Your task >> In the lines below, output everything from the first line through the line containing "wb.inputs[0].default_value = (1.0, 0.93, 0.93, 1);" exactly as it is. Pictures are not part of the output.

Collected material >>
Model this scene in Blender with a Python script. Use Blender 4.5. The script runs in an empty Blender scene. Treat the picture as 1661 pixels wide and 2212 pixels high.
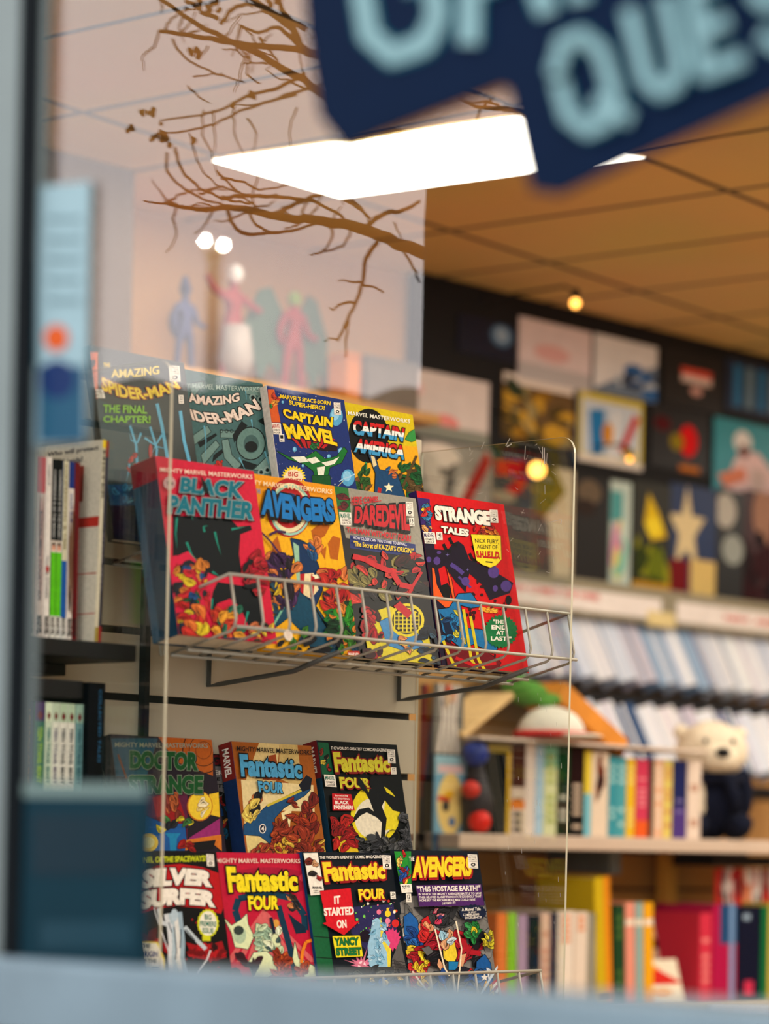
import bpy, bmesh, math, random
from mathutils import Vector, Matrix, noise

# ------------------------------------------------------------------ camera, sky, exposure
SC = bpy.context.scene
COL = SC.collection
F_PX, PX, PY = 6000.0, 830.5, 1818.0          # focal length and principal point in photograph pixels
ROLL = math.radians(1.2)
PSI = math.radians(47.0)                      # heading of the shop's side wall against the picture plane
CAM_Z = 1.5
CP, SP_ = math.cos(PSI), math.sin(PSI)
RIGHT = Vector((SP_, CP, 0)); FWD = Vector((-CP, SP_, 0)); UP = Vector((0, 0, 1))
CAM = Vector((0, 0, CAM_Z))
FOCUS = 3.62
cam_data = bpy.data.cameras.new('camera')
cam = bpy.data.objects.new('camera', cam_data); COL.objects.link(cam)
cx_, sx_ = math.cos(ROLL), math.sin(ROLL)
AX = RIGHT * cx_ + UP * sx_
AY = UP * cx_ - RIGHT * sx_
cam.matrix_world = Matrix(((AX.x, AY.x, -FWD.x, CAM.x), (AX.y, AY.y, -FWD.y, CAM.y), (AX.z, AY.z, -FWD.z, CAM.z), (0, 0, 0, 1)))
cam_data.sensor_fit = 'VERTICAL'; cam_data.sensor_height = 36.0; cam_data.sensor_width = 36.0
cam_data.lens = F_PX * 36.0 / 2212
cam_data.shift_y = (PY - 1106) / 2212
cam_data.shift_x = 0
cam_data.clip_start = 0.05; cam_data.clip_end = 200
cam_data.dof.use_dof = True
cam_data.dof.focus_distance = FOCUS
cam_data.dof.aperture_fstop = cam_data.lens / 1000 / 0.035
SC.camera = cam

world = bpy.data.worlds.new('overcast_sky'); SC.world = world; world.use_nodes = True
wb = world.node_tree.nodes['Background']
wb.inputs[0].default_value = (1.0, 0.93, 0.93, 1); wb.inputs[1].default_value = 5.2

SC.view_settings.view_transform = 'Standard'; SC.view_settings.look = 'None'
SC.view_settings.gamma = 1; SC.view_settings.exposure = 0.0; SC.view_settings.use_curve_mapping = False
SC.cycles.use_denoising = True; SC.cycles.use_adaptive_sampling = False
SC.cycles.max_bounces = 10; SC.cycles.transparent_max_bounces = 24
SC.cycles.caustics_reflective = False; SC.cycles.caustics_refractive = False
SC.cycles.sample_clamp_indirect = 12.0

PANEL_STRENGTH = 12.0       # glow of the ceiling troffers
WARM = (1.0, 0.80, 0.55)

# ------------------------------------------------------------------ reading the photograph: rays
def ray(px, py):
    a, b = px - PX, PY - py
    u = a * cx_ - b * sx_; v = a * sx_ + b * cx_
    return RIGHT * (u / F_PX) + UP * (v / F_PX) + FWD
def hit(px, py, p0, n):
    d = ray(px, py); t = (p0 - CAM).dot(n) / d.dot(n); return CAM + d * t
def on_x(px, py, x): return hit(px, py, Vector((x, 0, 0)), Vector((1, 0, 0)))
def on_y(px, py, y): return hit(px, py, Vector((0, y, 0)), Vector((0, 1, 0)))
def on_z(px, py, z): return hit(px, py, Vector((0, 0, z)), Vector((0, 0, 1)))
def at_d(px, py, d): return CAM + ray(px, py) * d
# ------------------------------------------------------------------ materials
def lin(c): return tuple(((x / 255) / 12.92 if x / 255 <= 0.04045 else ((x / 255 + 0.055) / 1.055) ** 2.4) for x in c)
_M = {}
def mat(name, rgb, rough=0.5, metal=0.0, vary=0.08, scale=30.0, coat=0.0, bump=0.0, spec=0.2):
    key = (name, tuple(rgb), rough, metal, coat, spec)
    if key in _M: return _M[key]
    m = bpy.data.materials.new(name); m.use_nodes = True; nt = m.node_tree
    b = nt.nodes['Principled BSDF']
    c = tuple(x*(x+0.002)/(x+0.028) for x in lin(rgb))     # printed and painted darks go deep
    tc = nt.nodes.new('ShaderNodeTexCoord'); nz = nt.nodes.new('ShaderNodeTexNoise')
    nz.inputs['Scale'].default_value = scale; nz.inputs['Detail'].default_value = 4
    nt.links.new(tc.outputs['Object'], nz.inputs['Vector'])
    rp = nt.nodes.new('ShaderNodeValToRGB')
    rp.color_ramp.elements[0].position = 0.3; rp.color_ramp.elements[1].position = 0.7
    rp.color_ramp.elements[0].color = tuple(x * (1 - vary) for x in c) + (1,)
    rp.color_ramp.elements[1].color = tuple(min(1, x * (1 + vary)) for x in c) + (1,)
    nt.links.new(nz.outputs['Fac'], rp.inputs['Fac']); nt.links.new(rp.outputs['Color'], b.inputs['Base Color'])
    b.inputs['Roughness'].default_value = rough; b.inputs['Metallic'].default_value = metal
    b.inputs['Specular IOR Level'].default_value = spec
    if coat: b.inputs['Coat Weight'].default_value = coat; b.inputs['Coat Roughness'].default_value = 0.12
    if bump:
        bp = nt.nodes.new('ShaderNodeBump'); bp.inputs['Strength'].default_value = bump; bp.inputs['Distance'].default_value = 0.01
        nt.links.new(nz.outputs['Fac'], bp.inputs['Height']); nt.links.new(bp.outputs['Normal'], b.inputs['Normal'])
    _M[key] = m; return m
INK_GLOSS = [0.45, 0.05]
def ink(rgb): return mat('printed_ink', rgb, rough=INK_GLOSS[0], vary=0.12, scale=220.0, spec=INK_GLOSS[1])
def emit(name, rgb, s):
    m = bpy.data.materials.new(name); m.use_nodes = True; nt = m.node_tree; nt.nodes.clear()
    e = nt.nodes.new('ShaderNodeEmission'); e.inputs[0].default_value = tuple(rgb) + (1,); e.inputs[1].default_value = s
    o = nt.nodes.new('ShaderNodeOutputMaterial'); nt.links.new(e.outputs[0], o.inputs[0]); return m
def clear(name, tint, f0=0.04, rough=0.0):
    m = bpy.data.materials.new(name); m.use_nodes = True; nt = m.node_tree; nt.nodes.clear(); N = nt.nodes.new
    o = N('ShaderNodeOutputMaterial'); mx = N('ShaderNodeMixShader'); t = N('ShaderNodeBsdfTransparent'); g = N('ShaderNodeBsdfGlossy')
    t.inputs[0].default_value = tuple(tint) + (1,); g.inputs['Roughness'].default_value = rough
    lw = N('ShaderNodeLayerWeight'); lw.inputs[0].default_value = 0.5
    p = N('ShaderNodeMath'); p.operation = 'POWER'; p.inputs[1].default_value = 5
    a = N('ShaderNodeMath'); a.operation = 'MULTIPLY_ADD'; a.inputs[1].default_value = 1 - f0; a.inputs[2].default_value = f0
    nt.links.new(lw.outputs['Facing'], p.inputs[0]); nt.links.new(p.outputs[0], a.inputs[0])
    nt.links.new(a.outputs[0], mx.inputs[0]); nt.links.new(t.outputs[0], mx.inputs[1]); nt.links.new(g.outputs[0], mx.inputs[2])
    nt.links.new(mx.outputs[0], o.inputs[0]); return m
# ------------------------------------------------------------------ mesh building
class MB:
    """collects faces with one material per face and links them as one mesh object"""
    def __init__(s): s.v = []; s.f = []; s.m = []; s.mats = []
    def mi(s, m):
        if m not in s.mats: s.mats.append(m)
        return s.mats.index(m)
    def add(s, vs, fs, m):
        k = len(s.v); s.v += [tuple(v) for v in vs]; i = s.mi(m)
        for f in fs: s.f.append(tuple(k + x for x in f)); s.m.append(i)
    def box(s, a, b, m, M=None):
        (x0, y0, z0), (x1, y1, z1) = a, b
        vs = [Vector(p) for p in ((x0,y0,z0),(x1,y0,z0),(x1,y1,z0),(x0,y1,z0),(x0,y0,z1),(x1,y0,z1),(x1,y1,z1),(x0,y1,z1))]
        if M: vs = [M @ v for v in vs]
        s.add(vs, [(0,3,2,1),(4,5,6,7),(0,1,5,4),(1,2,6,5),(2,3,7,6),(3,0,4,7)], m)
    def tube(s, pts, r, m, n=8, closed=False):
        pts = [Vector(p) for p in pts]; rs = r if isinstance(r, (list, tuple)) else [r] * len(pts)
        rings = []; ref = None
        for i, p in enumerate(pts):
            a = pts[i - 1] if i > 0 else pts[i]; c = pts[i + 1] if i < len(pts) - 1 else pts[i]
            t = (c - a)
            if t.length < 1e-9: t = Vector((0, 0, 1))
            t.normalize()
            if ref is None:
                ref = t.orthogonal().normalized()
            ref = (ref - t * ref.dot(t))
            if ref.length < 1e-6: ref = t.orthogonal()
            ref.normalize(); b = t.cross(ref)
            rings.append([p + (ref * math.cos(2*math.pi*k/n) + b * math.sin(2*math.pi*k/n)) * rs[i] for k in range(n)])
        vs = [q for rg in rings for q in rg]; fs = []
        for i in range(len(rings) - 1):
            for k in range(n):
                fs.append((i*n+k, i*n+(k+1)%n, (i+1)*n+(k+1)%n, (i+1)*n+k))
        fs.append(tuple(range(n))[::-1]); fs.append(tuple((len(rings)-1)*n + k for k in range(n)))
        s.add(vs, fs, m)
    def ball(s, c, r, m, seg=20, rings=12, M=None, fn=None):
        r = r if isinstance(r, (list, tuple)) else (r, r, r); vs = []; fs = []
        for i in range(rings + 1):
            th = math.pi * i / rings
            for k in range(seg):
                ph = 2*math.pi*k/seg
                v = Vector((r[0]*math.sin(th)*math.cos(ph), r[1]*math.sin(th)*math.sin(ph), r[2]*math.cos(th)))
                if fn: v = fn(v)
                v = v + Vector(c)
                vs.append(M @ v if M else v)
        for i in range(rings):
            for k in range(seg):
                fs.append((i*seg+k, (i+1)*seg+k, (i+1)*seg+(k+1)%seg, i*seg+(k+1)%seg))
        s.add(vs, fs, m)
    def prism(s, poly, ext, m):
        """poly: 3-D points of one flat outline, ext: extrusion vector"""
        n = len(poly); e = Vector(ext); vs = [Vector(p) for p in poly] + [Vector(p) + e for p in poly]
        s.add(vs, [tuple(range(n)), tuple(range(2*n-1, n-1, -1))] + [(i, n+i, n+(i+1)%n, (i+1)%n) for i in range(n)], m)
    def build(s, name, parent=None, smooth=False, bevel=0, kind=None, fix=True):
        me = bpy.data.meshes.new(name); me.from_pydata(s.v, [], s.f)
        for m in s.mats: me.materials.append(m)
        me.polygons.foreach_set('material_index', s.m)
        if smooth: me.polygons.foreach_set('use_smooth', [True] * len(s.f))
        if fix:
            bm = bmesh.new(); bm.from_mesh(me); bmesh.ops.recalc_face_normals(bm, faces=bm.faces); bm.to_mesh(me); bm.free()
        me.update()
        o = bpy.data.objects.new(name, me); COL.objects.link(o)
        if parent is not None: o.parent = parent
        if bevel:
            b = o.modifiers.new('bevel', 'BEVEL'); b.width = bevel; b.segments = 2; b.limit_method = 'ANGLE'
        if kind: o['kind'] = kind
        return o
def thing(name, label, cat, M=None, group=None, kind=None):
    o = bpy.data.objects.new(name, None); COL.objects.link(o); o.empty_display_size = 0.05
    if M is not None: o.matrix_world = M
    tag(o, label, cat, group, kind); return o
def tag(o, label, cat, group=None, kind=None):
    o['label'] = label; o['category'] = cat
    if group: o['group'] = group
    if kind: o['kind'] = kind
    return o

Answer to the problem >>
Model this scene in Blender with a Python script. Use Blender 4.5. The script runs in an empty Blender scene. Treat the picture as 1661 pixels wide and 2212 pixels high.
import bpy, bmesh, math, random
from mathutils import Vector, Matrix, noise

# ------------------------------------------------------------------ camera, sky, exposure
SC = bpy.context.scene
COL = SC.collection
F_PX, PX, PY = 6000.0, 830.5, 1818.0          # focal length and principal point in photograph pixels
ROLL = math.radians(1.2)
PSI = math.radians(47.0)                      # heading of the shop's side wall against the picture plane
CAM_Z = 1.5
CP, SP_ = math.cos(PSI), math.sin(PSI)
RIGHT = Vector((SP_, CP, 0)); FWD = Vector((-CP, SP_, 0)); UP = Vector((0, 0, 1))
CAM = Vector((0, 0, CAM_Z))
FOCUS = 3.62
cam_data = bpy.data.cameras.new('camera')
cam = bpy.data.objects.new('camera', cam_data); COL.objects.link(cam)
cx_, sx_ = math.cos(ROLL), math.sin(ROLL)
AX = RIGHT * cx_ + UP * sx_
AY = UP * cx_ - RIGHT * sx_
cam.matrix_world = Matrix(((AX.x, AY.x, -FWD.x, CAM.x), (AX.y, AY.y, -FWD.y, CAM.y), (AX.z, AY.z, -FWD.z, CAM.z), (0, 0, 0, 1)))
cam_data.sensor_fit = 'VERTICAL'; cam_data.sensor_height = 36.0; cam_data.sensor_width = 36.0
cam_data.lens = F_PX * 36.0 / 2212
cam_data.shift_y = (PY - 1106) / 2212
cam_data.shift_x = 0
cam_data.clip_start = 0.05; cam_data.clip_end = 200
cam_data.dof.use_dof = True
cam_data.dof.focus_distance = FOCUS
cam_data.dof.aperture_fstop = cam_data.lens / 1000 / 0.035
SC.camera = cam

world = bpy.data.worlds.new('overcast_sky'); SC.world = world; world.use_nodes = True
wb = world.node_tree.nodes['Background']
wb.inputs[0].default_value = (1.0, 0.93, 0.93, 1); wb.inputs[1].default_value = 5.2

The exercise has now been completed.